場違いな物を発見して、俺は興味を持った。



「あ、見るなよぉそれ....。」



大学ノート、を開くと....


penpenpenpenpenpenpenpenpenpenpenpenpenpenpenpenpenpenpenpenpenpenpenpenpenpenpenpenpenpenpenpenpenpenpenpenpenpen....



と、一面、「pen 」。



...なんだ、これ...


表紙を見た。

「夏休みのしくだい。N山幹男」


....どうやら、英単語の書き取り帳らしい...(^^);



俺は、思わず大笑いした。




N、激怒。


「笑うなよ!...。」



「....nん、ははは、いや、ぁ、笑うなって言われても...ばははは、おまえ..ほんとに..アホだな.....。」



ノート全部「pen」書き取りして「pen」のスペルは

覚えただろうが...


それがどういう意味があるのか?



俺は、後のオウム事件の時のマインドコントロールの

「修行するぞ、 修行するぞ、修行するぞ、..。」

のニュースを見た時に、真っ先にこの事を思い出した。



...アホの頭文字N、今頃何してるんだろう。

「pen」が潜在意識に植えつけられて文房具屋にでもなったかな。

(そういえば、penguin's familyは好きだったな.

ペン集めるの好きだったし...



さて、この時の俺はそんなことよりも、一つ、気が

ついた事があった。


「おい、N....お前、ニンジャどうしたんだ?。」

いつも、大事そうにカバーをかけて軒下に置いてあった

ニンジャは、どこにも見あたらなかった。


N...

「あ、あれ、売っちまった。

俺ぁスーパースターだっからよぉ、2サイクルしか

乗れねぇんだ。」




「........。
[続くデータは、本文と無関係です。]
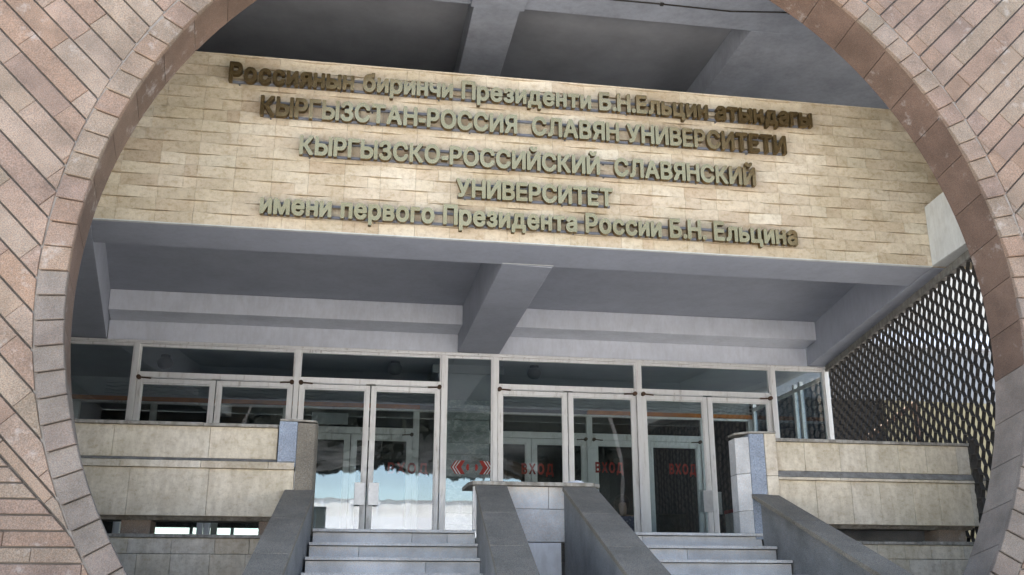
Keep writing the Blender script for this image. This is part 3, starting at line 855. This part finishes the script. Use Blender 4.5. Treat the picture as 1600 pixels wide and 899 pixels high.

」

俺は、返す言葉も無かった。

この当時、ホンダがスペンサーとかをプロモーションしてた事もあってか、GPが日本でも人気になっていた。

それまでは8耐、とかの関係で日本では今一つ、

という感じだったGPの知名度もすこし上がった。

で、このNのようにGPの方が上=2スト偉い。

なんていう連中が一部、出始めた。


ま、Nの場合は借金のカタに持っていかれたらしいが。

それで、Nのやつはまた、かつて乗っていたRZ250

にまた乗り始めて、嬉々として箱根あたりをブッ飛んでいた。